Mejor es una felicidad temporal, que una eternidad miserable», me susurra San Agustín. Hay días que los atardeceres en Málaga resuenan a versos presos por sus propios poetas; a una luz robada de nuestros sueños pueriles; a un sosiego revestido de incertidumbre el cual te atenaza como un denostado amor.

Añoranza perseverante en este último trimestre de besos apagados, de abrazos evocados, de aceras distanciadas. De pasos sin andar y de músicas no oídas por la gravedad de una época que siempre recordaremos por el ansia de un encuentro.

El tres es la esencia numérica de las esquinas que encajan hacia la confluencia con el convento de San Agustín, en esa antigua calle de los Caballeros, donde el tiempo se detiene y los paseantes volvemos a empedrarnos las pisadas para lograr ese eterno retorno hacia una ciudad única que nos incita a mirar a un cielo agustino siempre expectante.
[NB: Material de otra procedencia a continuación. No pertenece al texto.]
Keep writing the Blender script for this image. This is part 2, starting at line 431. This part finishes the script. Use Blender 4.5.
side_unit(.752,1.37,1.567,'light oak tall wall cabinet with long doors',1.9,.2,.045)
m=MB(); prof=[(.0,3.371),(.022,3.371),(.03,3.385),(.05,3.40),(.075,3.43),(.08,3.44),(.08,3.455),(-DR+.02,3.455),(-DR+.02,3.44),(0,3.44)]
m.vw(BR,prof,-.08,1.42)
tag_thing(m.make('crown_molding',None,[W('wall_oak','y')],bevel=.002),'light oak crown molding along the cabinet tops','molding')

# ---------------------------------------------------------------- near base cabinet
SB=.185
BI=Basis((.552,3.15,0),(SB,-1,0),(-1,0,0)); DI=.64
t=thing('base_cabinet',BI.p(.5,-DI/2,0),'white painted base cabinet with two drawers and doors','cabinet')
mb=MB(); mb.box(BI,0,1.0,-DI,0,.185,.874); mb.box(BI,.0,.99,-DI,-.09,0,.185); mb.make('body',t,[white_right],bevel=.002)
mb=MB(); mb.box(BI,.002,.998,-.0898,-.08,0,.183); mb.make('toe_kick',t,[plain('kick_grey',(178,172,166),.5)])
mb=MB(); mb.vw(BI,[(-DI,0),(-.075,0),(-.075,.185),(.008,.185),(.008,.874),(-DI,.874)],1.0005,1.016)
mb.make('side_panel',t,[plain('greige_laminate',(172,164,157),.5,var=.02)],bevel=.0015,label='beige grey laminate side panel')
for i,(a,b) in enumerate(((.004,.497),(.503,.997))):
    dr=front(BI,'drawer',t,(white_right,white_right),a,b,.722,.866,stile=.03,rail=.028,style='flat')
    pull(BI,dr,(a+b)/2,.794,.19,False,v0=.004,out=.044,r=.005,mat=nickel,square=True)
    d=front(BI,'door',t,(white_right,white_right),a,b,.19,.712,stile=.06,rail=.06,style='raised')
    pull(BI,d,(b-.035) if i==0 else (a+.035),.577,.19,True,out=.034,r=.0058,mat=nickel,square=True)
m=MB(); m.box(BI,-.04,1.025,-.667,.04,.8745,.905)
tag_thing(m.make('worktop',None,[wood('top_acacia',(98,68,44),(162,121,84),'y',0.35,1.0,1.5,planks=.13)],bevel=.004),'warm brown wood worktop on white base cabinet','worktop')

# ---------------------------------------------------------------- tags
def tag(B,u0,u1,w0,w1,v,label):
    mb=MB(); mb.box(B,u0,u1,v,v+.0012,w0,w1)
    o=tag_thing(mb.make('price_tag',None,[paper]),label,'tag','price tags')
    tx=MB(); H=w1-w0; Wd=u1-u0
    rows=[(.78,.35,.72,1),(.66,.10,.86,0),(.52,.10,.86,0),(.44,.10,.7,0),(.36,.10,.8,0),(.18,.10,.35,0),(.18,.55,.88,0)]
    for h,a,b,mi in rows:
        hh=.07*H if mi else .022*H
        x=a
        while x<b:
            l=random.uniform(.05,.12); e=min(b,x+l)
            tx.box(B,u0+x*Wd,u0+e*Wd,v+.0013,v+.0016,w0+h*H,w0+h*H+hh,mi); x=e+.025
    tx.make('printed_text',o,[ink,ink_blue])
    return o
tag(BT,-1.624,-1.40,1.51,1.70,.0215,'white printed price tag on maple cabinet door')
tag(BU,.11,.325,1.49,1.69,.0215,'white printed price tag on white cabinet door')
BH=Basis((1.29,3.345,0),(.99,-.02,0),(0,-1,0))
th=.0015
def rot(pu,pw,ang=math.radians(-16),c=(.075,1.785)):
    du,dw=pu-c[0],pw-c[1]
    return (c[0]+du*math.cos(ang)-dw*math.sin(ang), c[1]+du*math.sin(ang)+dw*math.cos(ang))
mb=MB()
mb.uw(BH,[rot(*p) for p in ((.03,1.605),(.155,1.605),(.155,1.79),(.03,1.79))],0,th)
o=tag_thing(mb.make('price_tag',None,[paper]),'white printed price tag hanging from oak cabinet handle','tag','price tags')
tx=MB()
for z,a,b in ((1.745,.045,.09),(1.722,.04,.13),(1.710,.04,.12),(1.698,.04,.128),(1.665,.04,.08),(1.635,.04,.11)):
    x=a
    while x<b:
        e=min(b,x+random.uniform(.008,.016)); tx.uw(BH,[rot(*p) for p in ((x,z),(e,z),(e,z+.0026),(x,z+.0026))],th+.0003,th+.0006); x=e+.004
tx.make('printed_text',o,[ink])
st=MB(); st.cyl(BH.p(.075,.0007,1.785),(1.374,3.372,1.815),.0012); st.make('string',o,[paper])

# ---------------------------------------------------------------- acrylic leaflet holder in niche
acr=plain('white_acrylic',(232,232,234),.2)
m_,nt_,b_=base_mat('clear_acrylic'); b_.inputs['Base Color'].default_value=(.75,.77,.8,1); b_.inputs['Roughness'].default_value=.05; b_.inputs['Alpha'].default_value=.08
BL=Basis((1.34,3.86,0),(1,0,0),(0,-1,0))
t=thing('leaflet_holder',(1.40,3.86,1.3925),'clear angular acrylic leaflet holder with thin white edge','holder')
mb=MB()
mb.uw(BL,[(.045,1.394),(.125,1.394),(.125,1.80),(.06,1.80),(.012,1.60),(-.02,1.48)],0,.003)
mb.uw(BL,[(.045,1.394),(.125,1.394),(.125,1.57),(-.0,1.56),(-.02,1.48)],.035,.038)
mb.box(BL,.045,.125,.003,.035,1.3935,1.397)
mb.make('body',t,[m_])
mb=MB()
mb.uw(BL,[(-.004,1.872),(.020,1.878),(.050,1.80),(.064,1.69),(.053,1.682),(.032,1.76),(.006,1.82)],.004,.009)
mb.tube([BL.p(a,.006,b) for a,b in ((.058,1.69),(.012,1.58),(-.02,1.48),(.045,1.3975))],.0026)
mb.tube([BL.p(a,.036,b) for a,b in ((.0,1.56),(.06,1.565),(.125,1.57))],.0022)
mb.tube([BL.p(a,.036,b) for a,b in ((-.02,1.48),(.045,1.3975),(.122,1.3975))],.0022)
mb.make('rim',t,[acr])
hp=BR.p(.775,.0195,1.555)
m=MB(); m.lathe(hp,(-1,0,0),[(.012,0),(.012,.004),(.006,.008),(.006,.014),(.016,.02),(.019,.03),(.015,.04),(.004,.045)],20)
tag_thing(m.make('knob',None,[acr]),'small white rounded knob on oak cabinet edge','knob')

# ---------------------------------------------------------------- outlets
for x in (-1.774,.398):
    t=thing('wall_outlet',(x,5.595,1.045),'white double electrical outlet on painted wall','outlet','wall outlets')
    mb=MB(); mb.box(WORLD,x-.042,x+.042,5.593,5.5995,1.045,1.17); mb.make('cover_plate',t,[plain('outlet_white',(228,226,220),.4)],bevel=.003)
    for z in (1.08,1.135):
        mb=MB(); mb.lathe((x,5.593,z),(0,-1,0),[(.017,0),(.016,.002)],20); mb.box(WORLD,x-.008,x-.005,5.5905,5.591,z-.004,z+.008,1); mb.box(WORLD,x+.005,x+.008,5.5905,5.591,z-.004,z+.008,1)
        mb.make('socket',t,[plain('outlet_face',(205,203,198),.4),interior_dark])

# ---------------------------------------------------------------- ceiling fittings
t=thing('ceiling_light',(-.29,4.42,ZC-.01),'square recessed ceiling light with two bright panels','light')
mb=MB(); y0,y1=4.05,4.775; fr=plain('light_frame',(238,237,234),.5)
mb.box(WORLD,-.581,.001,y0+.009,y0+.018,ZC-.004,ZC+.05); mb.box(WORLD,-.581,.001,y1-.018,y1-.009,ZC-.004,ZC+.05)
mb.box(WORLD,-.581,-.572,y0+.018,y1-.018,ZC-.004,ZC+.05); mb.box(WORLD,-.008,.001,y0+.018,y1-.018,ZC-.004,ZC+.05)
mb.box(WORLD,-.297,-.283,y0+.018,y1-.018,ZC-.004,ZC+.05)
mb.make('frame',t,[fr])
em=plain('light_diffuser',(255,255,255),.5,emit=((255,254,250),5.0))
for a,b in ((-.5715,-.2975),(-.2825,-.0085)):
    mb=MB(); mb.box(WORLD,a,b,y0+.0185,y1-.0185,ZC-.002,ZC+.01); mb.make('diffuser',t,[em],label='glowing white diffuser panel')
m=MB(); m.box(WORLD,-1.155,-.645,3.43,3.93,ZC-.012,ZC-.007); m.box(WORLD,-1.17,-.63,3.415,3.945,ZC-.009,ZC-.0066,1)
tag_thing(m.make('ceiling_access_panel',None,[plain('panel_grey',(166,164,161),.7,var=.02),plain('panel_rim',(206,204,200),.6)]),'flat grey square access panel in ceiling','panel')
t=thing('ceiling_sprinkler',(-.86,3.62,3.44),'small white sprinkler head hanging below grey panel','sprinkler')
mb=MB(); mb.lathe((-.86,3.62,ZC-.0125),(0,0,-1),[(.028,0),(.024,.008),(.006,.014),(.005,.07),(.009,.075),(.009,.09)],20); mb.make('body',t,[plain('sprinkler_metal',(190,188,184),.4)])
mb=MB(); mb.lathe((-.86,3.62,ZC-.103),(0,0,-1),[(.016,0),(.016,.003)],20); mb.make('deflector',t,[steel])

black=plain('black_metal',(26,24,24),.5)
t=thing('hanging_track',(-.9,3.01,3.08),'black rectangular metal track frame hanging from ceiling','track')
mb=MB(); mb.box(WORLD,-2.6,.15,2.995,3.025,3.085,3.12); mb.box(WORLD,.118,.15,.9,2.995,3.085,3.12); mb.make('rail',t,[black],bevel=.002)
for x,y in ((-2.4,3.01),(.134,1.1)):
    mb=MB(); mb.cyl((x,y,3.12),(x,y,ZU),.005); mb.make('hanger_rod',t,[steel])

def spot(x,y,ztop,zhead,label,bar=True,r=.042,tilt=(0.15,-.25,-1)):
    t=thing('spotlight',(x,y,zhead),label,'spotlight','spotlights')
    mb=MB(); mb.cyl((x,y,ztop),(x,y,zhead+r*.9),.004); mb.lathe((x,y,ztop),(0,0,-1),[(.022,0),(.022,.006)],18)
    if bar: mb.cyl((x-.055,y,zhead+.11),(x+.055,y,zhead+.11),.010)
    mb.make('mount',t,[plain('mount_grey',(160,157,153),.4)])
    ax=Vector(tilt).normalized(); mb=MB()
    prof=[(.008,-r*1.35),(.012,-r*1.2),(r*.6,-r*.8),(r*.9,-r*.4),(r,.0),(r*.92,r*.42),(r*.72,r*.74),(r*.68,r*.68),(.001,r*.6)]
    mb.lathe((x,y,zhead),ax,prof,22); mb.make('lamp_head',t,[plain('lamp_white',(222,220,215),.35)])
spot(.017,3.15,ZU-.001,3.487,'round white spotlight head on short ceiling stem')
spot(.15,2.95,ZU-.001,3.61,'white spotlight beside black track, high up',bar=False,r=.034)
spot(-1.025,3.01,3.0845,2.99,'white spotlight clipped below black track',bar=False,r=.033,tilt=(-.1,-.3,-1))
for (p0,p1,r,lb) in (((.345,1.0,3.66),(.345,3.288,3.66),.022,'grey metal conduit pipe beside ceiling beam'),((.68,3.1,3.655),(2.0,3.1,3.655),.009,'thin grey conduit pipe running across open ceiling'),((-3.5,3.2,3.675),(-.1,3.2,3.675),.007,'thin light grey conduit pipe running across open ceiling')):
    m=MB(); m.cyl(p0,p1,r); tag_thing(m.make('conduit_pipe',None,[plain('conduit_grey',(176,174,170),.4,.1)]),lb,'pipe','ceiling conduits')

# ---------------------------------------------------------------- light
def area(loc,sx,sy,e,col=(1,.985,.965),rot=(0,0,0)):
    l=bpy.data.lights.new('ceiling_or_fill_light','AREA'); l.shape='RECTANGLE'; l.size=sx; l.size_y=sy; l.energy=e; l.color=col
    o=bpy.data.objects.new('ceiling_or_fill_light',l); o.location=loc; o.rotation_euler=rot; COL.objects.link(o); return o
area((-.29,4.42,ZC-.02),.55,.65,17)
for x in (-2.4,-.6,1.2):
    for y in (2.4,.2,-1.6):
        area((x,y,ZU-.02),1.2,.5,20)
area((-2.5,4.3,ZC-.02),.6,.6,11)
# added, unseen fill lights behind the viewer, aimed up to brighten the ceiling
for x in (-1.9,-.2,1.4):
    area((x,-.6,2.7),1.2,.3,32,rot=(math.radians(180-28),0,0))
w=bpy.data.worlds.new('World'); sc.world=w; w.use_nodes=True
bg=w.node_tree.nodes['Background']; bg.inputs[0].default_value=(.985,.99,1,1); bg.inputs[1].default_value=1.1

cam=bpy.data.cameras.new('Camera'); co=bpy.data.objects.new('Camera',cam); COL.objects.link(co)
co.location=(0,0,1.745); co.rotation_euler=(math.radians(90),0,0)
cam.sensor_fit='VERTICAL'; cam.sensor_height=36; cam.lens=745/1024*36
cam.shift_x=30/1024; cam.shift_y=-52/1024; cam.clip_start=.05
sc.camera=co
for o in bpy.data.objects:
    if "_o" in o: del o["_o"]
El entrañable convento, colegio y Facultad de Filosofía y Letras, retoma aire entre fases de inicios a una normalidad anómala para seguir caminando por la memoria de miles de malagueños quienes al contemplarlo se encuentran con la gran puerta de su infancia, de una adolescencia pretérita y de una universidad que nos dio paso a quienes somos.

Este miércoles, tras un largo tiempo de silencio y ostracismo, enmarcado por el recuerdo de cientos de historias, recibe un sí para su reincorporación tardía y convertir este espacio anhelado en unas baldas que nos sigan acunando con el olor de los libros.

Querido Antonio Checa, tu escuela; el colegio de muchas generaciones de malagueños; facultad donde anidaron grandes poetas y en el que, bajo su patio porticado, se iluminaron tantas emociones transformadas en preclaras vidas, reaparece ante la mirada cómplice del Patio de los Naranjos. Bien hallado, de nuevo, San Agustín. Así sea.